Richland County DH&HS v. D.M.K., 2022AP2190, District IV, 11/14/24 (one-judge decision; ineligible for publication); case activity

In a somewhat rare CHIPS appeal, COA upholds the circuit court’s decision to remove adversary counsel but reverses the court’s order modifying that attorney’s request for fees.

This appeal arises from a CHIPS proceeding initiated in 2014. (¶3). Given the unique nature of the case, the circuit court appointed counsel for D.M.K., the child’s mother (as well as for the father, but that situation is not at issue in this appeal). (Id.). Since 2014, Richland County has been making periodic payments to D.M.K.’s lawyer. (Id.). Although new counsel was appointed in 2019 following prior counsel’s retirement, the status remained quo until the retirement of the assigned judge in 2022. (¶6). At that point, the reserve judge raised some concerns about the arrangement, culminating in the termination of appointment of adversary counsel for the father. (¶7). However, it permitted counsel for D.M.K. to remain on the case, finding that she had played an “important role” in helping to maintain contact between mother and child. (Id.).

When a new judge was assigned, that judge scheduled a hearing to address the lawyer’s most recent petition for payment of attorney fees, which totalled roughly $15k. (¶9). At the hearing, the new judge stated it “could no longer justify the expense given that reunification was no longer a goal of the proceeding, the current guardian ad litem had taken a ‘collaborative approach’ and was working well with the parents, and K.L.M. was nearing adulthood.” (¶10). The appointment to represent D.M.K. was terminated, although the attorney continued to represent her client on a pro bono basis. (¶11). Thereafter, counsel submitted her final bill. (¶12). The court reduced the requested amount, finding the fees to be “excessive.” (¶13). D.M.K. appeals both orders.

Termination of Appointment

As parents in CHIPS proceedings do not have a right to counsel, it was within the circuit court’s discretion to remove D.M.K.’s lawyer. (¶15). The court faults D.M.K. for ignoring the deferential standard of review and for making new arguments that it views as forfeited. (¶¶16-18). Here, the circuit court’s 13-paragraph explication, excerpted in the opinion, is sufficient to satisfy the standard. (¶21).

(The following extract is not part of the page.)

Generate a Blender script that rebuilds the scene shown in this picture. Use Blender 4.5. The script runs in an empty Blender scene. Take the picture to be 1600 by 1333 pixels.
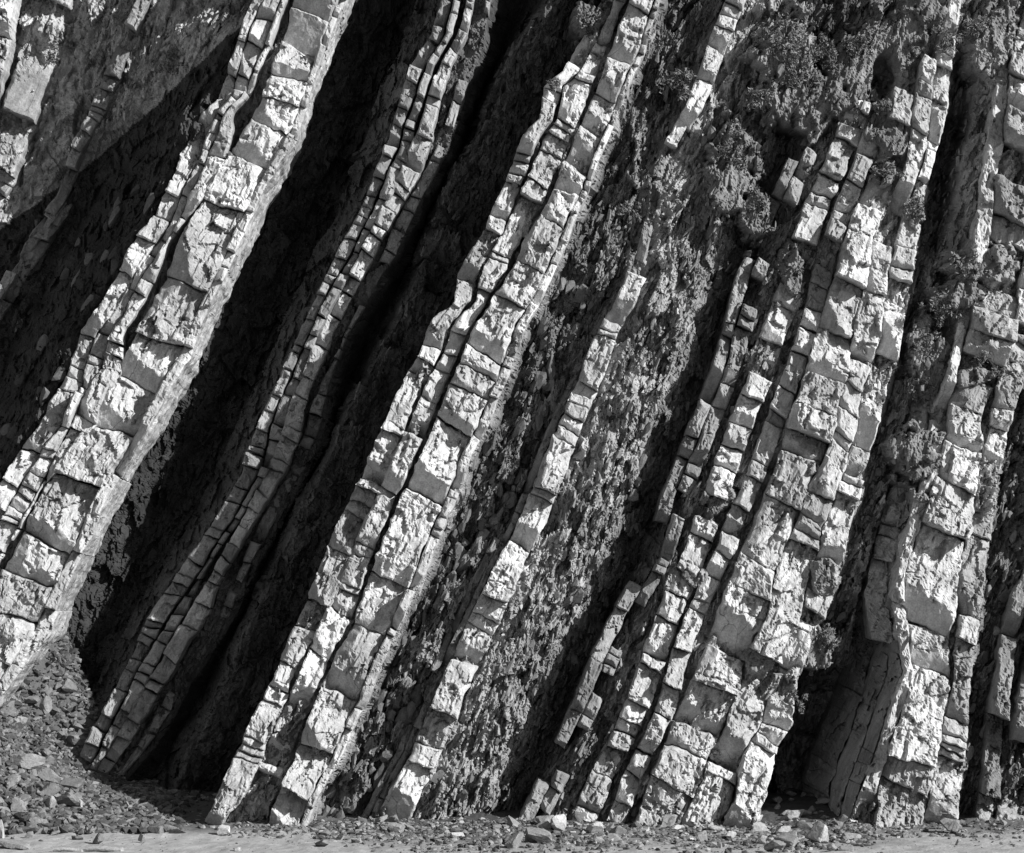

COA also holds that consideration of the expense to the County was not an improper factor on which to rely in making the decision to terminate counsel’s appointment. (¶22).

Attorney Fees

COA relies on SCOW’s decision in State v. DeKeyser for guidance. (¶24). Although the circuit court has authority to modify or disallow portions of an itemized billing statement submitted by appointed counsel, it must: (1) allow the attorney in question to develop a record as to the request for reimbursement and (2) provide “reasons for any modifications that are consistent with law and supported by the record.” (¶25). Here, COA finds that the court erred in both the procedure used and in the reasoning given.

With respect to procedure, the circuit court “did not identify any specific entries on the billing spreadsheets that it was modifying or disallowing.” (¶27). Instead, it merely reduced the overall bill based on its conclusion that the total amount was excessive and without giving the attorney an opportunity to contest that modification. Even though COA agrees that some of the attorney’s entries lacked detail, the circuit court was not permitted to “‘eyeball’ the fee request and ‘cut it down by an arbitrary percentage because it seemed excessive to the court.'” (¶28).

As to the court’s reasoning, the court “did not provide any support for its determination that the legal services…provided were ‘excessive or unnecessary’ or ‘beyond the scope’ of”  counsel’s appointment. (¶30). And, while the court believed some of those entries constituted work outside the scope, it “did not identify anything in the record” that limited the scope of representation nor does COA’s independent review disclose any such limitations. (¶31).

We realize this case concerns a niche issue probably irrelevant to many of our readers. Yet, it merits note for two reasons. First, discretionary reversals are very hard to come by in the indigent defense world, so most creative litigants will fare better looking for findings of “erroneously” exercised discretion elsewhere. This is one such case. Second, the court’s discussion of the Court’s authority to reduce or modify attorney fees may well be valuable for those readers taking county appointments.